The very first ferries to France

190 three men in a boat by rob gallop

John Hillman looks back into history to the very first ferry crossings between Britain and France

While you are sitting on board your P&O ferry, perhaps reclining in the club lounge with a good book and a pot of tea, spare a thought for all those pioneers who risked life and limb to make such salubrious sailing possible.

149 years before Norwave became the first P&O ferry to cross the channel in 1965, there had never been a steam crossing of the channel, or indeed any other major sea. The year was 1816, it was just after Napoleon had finally been defeated at Waterloo and Britain was tottering on the brink of economic meltdown.

The prolonged revolutionary wars and the sudden demobilization of the entire male population into unemployment lead to depression, riots and political agitation, all of which would eventually persuade Castlereagh, the PM of the day, that the time had come to exit stage left, which he did by the rather expeditious route of plunging a knife into his own throat whilst sat at his desk.

It was a dark period of the 19th century and a long way from the more relaxed and genteel Victorian era for which these times are commonly remembered. But against this background of chaos a great feat of bravery symbolised the start of the spirit of adventure that would come to epitomize the next 100 years; a combination of British engineering and French reckless insanity was fused together to realize the first ever steam crossing of the channel, which paved the way for every modern vessel in service today.

M. Pierre Andriel came to England in 1815 and purchased the steam ship Margery, determined as he was to prove that steam-ships were ocean worthy. Wary of making sure that it was regarded as a solely French undertaking he quickly changed the 70 ton, 21 meter vessel’s name to the Elise and, on 17th March 1816, set out from Newhaven in East Sussex and headed towards the French coast.

Things did not go well from the start. That night the Elise ran into tempestuous high seas and with enormous waves crashing down around their heads the crew threatened mutiny unless the insane captain turned back. But Andriel, being your classic adrenalin junkie adventurer, was having absolutely none of it. He drew his gun and aimed it on his crew threatening death to anyone who disobeyed his orders, whilst at the same time offering 3 bottles of rum to the first man to spot the French coast.

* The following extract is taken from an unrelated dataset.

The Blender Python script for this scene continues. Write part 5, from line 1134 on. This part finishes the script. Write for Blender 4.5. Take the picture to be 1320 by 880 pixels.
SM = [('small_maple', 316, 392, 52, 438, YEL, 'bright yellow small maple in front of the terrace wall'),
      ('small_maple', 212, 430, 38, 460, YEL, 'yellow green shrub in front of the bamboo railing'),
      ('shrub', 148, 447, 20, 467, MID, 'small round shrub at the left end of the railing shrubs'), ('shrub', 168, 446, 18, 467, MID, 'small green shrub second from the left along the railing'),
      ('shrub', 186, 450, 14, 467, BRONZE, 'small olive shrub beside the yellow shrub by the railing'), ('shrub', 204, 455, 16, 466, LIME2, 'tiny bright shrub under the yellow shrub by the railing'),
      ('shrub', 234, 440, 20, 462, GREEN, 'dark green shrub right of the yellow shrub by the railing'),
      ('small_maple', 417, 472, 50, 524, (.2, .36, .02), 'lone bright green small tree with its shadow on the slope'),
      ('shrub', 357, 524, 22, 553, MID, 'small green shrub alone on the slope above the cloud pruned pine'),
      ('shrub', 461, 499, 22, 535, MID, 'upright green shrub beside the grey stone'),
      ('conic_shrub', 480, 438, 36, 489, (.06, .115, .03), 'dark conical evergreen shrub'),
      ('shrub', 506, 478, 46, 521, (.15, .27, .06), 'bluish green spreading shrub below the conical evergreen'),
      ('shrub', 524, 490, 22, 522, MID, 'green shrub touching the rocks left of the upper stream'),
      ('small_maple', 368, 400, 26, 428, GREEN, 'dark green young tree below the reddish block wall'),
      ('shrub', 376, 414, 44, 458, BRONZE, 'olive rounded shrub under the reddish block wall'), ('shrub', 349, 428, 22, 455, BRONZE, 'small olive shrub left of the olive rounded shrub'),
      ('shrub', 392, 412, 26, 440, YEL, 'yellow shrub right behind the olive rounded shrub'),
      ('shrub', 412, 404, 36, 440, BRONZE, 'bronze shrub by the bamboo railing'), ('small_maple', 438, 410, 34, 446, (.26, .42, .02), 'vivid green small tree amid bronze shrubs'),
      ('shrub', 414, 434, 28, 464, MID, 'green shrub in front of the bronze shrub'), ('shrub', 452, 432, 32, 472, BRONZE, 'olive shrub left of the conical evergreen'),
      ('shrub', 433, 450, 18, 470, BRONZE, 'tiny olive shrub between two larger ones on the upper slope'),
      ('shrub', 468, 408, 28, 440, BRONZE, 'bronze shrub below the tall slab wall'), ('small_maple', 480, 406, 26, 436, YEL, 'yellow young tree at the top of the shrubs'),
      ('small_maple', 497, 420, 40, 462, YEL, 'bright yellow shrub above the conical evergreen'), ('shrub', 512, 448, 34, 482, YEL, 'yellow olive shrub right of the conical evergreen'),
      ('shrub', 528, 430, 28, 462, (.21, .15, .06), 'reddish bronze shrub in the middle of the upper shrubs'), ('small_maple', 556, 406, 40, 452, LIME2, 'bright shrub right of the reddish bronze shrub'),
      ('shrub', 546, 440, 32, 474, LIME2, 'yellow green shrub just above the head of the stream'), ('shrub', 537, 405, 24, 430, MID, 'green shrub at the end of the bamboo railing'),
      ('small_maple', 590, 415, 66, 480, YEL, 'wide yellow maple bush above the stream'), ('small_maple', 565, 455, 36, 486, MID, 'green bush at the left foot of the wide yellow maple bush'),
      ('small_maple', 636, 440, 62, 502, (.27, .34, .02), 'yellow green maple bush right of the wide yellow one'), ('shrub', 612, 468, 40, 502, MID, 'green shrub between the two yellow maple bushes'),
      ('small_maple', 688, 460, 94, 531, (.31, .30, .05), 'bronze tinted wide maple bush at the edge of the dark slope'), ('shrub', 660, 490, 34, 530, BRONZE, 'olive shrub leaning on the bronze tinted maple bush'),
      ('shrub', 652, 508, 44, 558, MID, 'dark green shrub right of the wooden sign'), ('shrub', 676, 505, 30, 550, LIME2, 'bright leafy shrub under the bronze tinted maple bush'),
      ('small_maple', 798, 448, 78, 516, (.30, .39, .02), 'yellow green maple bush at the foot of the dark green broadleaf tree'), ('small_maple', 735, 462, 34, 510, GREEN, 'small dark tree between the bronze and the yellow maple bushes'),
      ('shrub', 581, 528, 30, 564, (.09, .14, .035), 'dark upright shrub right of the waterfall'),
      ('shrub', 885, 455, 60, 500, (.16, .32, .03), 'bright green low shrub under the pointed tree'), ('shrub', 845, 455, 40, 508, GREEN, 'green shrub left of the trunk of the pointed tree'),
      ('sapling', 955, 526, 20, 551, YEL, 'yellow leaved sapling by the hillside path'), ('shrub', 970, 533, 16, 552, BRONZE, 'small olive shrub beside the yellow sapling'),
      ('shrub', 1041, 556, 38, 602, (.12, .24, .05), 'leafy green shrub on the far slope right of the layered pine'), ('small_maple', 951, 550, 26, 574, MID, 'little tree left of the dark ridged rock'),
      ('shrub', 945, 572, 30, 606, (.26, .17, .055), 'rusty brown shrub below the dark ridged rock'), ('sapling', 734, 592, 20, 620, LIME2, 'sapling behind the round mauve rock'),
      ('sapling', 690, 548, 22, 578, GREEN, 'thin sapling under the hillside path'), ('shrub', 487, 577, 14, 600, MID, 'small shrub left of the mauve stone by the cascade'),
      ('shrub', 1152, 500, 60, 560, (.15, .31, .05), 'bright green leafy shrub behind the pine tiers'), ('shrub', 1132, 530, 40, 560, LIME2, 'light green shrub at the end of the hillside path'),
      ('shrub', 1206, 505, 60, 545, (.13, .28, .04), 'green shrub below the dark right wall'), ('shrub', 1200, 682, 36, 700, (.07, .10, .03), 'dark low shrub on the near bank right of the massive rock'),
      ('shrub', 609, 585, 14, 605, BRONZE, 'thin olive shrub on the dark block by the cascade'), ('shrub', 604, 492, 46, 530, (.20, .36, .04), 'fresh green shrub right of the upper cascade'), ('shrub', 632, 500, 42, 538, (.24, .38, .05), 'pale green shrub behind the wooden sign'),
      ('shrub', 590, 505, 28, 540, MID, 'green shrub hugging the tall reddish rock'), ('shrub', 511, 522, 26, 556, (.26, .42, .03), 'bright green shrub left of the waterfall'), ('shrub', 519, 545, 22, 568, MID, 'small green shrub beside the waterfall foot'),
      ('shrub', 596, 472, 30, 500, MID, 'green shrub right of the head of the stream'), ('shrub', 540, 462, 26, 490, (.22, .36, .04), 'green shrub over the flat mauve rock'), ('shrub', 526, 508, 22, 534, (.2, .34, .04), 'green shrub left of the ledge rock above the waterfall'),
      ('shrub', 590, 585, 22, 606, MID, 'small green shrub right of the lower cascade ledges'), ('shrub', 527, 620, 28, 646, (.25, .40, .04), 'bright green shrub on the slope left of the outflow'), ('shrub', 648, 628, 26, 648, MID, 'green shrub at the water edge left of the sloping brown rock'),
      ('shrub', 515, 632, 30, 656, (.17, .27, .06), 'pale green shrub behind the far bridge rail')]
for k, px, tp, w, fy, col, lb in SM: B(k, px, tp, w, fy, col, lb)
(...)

This classy combination of carrot and stick just about did the trick, and 17 hours later they steamed into Le Havre victorious. From here the vessel made its way up the river Seine all the way to Paris, firing off rounds from its two cannons in honour of the Louis XVIII as it entered the city to the sounds of cheering crowds and brass bands. The great era of the 19th century adventurer had begun.

So remember that next time you settle back on the deck of your P&O ferry, casually debating whether to visit the tax-free shop or just stay where you are and order another drink. All these things that we take for granted were won by crazed adventurers, risking life and limb in the name of personal glory and human advancement.